● **Brief**
Output the lines below exactly, please, from the first line until the line with "C = sc.collection", counting both.

[START OF Items]

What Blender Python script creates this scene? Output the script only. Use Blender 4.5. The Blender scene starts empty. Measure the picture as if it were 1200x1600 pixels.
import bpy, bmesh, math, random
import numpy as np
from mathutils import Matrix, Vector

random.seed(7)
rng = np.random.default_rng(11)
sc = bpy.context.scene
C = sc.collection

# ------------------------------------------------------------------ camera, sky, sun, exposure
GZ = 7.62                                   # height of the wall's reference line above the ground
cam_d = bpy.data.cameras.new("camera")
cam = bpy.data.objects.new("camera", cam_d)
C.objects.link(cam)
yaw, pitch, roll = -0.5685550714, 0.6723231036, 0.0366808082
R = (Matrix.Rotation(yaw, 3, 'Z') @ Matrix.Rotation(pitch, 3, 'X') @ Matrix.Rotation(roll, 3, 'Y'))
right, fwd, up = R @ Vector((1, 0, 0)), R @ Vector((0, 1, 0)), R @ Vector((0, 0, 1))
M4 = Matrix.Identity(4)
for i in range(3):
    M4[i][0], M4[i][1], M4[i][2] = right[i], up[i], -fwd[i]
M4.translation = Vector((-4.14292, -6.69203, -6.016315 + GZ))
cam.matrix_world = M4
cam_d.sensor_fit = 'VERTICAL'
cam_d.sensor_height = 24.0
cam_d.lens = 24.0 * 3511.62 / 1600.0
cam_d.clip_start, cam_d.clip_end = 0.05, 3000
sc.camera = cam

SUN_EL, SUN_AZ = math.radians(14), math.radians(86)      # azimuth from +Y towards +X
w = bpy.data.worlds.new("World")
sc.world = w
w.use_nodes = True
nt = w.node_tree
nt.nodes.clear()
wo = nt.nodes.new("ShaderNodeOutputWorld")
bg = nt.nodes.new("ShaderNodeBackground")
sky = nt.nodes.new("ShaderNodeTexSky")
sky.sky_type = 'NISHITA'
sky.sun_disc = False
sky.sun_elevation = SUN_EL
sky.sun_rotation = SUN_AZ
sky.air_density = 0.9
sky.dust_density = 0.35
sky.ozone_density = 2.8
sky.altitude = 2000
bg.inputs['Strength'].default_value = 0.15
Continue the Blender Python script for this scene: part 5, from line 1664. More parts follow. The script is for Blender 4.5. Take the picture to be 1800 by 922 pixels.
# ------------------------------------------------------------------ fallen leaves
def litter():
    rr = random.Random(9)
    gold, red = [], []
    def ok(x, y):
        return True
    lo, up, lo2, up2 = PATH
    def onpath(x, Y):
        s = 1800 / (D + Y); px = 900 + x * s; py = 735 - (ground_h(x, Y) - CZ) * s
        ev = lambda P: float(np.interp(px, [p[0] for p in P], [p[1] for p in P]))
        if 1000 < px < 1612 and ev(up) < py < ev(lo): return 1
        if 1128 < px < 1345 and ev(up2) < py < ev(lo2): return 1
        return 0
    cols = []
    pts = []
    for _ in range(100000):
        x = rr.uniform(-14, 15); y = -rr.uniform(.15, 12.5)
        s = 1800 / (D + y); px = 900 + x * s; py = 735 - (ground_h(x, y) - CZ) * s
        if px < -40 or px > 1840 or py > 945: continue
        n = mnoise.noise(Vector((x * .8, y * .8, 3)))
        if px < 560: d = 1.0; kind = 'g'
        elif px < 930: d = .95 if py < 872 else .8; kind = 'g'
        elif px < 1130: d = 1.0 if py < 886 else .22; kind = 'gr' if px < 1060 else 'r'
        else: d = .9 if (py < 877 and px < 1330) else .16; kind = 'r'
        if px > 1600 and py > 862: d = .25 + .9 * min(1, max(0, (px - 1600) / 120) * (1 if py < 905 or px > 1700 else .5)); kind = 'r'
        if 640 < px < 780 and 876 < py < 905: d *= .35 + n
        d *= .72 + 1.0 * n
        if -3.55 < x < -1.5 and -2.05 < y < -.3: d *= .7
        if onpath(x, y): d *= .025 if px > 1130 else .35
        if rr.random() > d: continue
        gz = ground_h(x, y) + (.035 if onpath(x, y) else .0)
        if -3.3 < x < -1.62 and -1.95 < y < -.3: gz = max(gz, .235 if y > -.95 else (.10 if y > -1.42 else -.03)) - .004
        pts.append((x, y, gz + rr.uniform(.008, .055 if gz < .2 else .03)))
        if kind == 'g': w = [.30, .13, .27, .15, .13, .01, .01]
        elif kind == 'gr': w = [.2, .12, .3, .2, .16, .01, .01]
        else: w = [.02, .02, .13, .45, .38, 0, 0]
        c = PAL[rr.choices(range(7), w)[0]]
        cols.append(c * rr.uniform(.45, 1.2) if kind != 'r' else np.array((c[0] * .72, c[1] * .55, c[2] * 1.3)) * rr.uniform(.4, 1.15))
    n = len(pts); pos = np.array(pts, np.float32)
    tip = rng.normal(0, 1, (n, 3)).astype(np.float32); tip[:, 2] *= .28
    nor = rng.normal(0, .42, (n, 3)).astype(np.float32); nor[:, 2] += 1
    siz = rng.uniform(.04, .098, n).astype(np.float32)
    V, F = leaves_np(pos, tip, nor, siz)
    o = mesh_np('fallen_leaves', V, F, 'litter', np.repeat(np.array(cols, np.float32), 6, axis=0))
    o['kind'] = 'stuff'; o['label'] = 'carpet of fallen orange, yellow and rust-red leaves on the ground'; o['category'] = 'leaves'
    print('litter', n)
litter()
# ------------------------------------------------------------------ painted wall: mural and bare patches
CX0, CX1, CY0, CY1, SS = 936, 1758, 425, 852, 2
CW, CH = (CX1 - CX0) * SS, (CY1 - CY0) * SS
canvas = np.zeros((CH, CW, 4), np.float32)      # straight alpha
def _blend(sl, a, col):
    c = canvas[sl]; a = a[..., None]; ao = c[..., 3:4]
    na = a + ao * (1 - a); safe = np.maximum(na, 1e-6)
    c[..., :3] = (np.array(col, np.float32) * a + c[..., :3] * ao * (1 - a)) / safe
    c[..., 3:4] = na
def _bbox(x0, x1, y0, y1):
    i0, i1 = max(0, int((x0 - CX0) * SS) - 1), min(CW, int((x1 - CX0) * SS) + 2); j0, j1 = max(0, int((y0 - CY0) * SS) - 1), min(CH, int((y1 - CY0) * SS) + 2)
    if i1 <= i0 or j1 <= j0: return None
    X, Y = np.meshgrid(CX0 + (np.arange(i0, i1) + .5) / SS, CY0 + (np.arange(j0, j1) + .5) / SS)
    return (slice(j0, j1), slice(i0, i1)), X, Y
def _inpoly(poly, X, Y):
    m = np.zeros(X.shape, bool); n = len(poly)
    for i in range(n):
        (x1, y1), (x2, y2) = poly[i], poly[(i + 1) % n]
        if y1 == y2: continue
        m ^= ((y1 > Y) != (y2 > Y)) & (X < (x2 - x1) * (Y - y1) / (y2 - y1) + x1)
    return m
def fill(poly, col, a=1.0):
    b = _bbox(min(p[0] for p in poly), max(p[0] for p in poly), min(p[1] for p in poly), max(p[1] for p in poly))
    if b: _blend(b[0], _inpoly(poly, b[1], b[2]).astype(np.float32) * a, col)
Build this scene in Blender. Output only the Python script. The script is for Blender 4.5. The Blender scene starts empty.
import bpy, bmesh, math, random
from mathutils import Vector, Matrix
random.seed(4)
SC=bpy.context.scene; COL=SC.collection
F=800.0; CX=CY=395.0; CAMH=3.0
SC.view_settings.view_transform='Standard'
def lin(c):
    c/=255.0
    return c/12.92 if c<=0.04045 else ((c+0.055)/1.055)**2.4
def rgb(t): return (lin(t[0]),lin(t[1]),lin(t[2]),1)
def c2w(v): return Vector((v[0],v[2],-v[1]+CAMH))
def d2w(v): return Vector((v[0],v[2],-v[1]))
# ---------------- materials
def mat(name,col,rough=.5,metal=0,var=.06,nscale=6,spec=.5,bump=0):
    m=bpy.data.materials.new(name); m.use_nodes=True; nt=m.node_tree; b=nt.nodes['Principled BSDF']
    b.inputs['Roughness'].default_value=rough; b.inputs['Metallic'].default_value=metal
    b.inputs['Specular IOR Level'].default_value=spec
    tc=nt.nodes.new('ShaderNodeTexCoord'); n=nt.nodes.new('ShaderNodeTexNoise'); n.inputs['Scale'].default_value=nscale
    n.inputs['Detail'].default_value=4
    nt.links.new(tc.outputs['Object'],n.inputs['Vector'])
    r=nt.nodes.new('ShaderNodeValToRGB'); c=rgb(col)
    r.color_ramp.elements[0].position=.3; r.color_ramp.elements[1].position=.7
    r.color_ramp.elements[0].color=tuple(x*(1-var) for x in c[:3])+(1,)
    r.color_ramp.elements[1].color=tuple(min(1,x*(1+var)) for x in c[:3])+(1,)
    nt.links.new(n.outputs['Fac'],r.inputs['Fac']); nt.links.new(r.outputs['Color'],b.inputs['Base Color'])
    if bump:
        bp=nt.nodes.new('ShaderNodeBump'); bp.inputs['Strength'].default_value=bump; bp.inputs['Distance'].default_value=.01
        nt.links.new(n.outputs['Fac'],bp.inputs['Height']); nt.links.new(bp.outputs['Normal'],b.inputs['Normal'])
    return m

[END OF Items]

● **Output below**
What Blender Python script creates this scene? Output the script only. Use Blender 4.5. The Blender scene starts empty. Measure the picture as if it were 1200x1600 pixels.
import bpy, bmesh, math, random
import numpy as np
from mathutils import Matrix, Vector

random.seed(7)
rng = np.random.default_rng(11)
sc = bpy.context.scene
C = sc.collection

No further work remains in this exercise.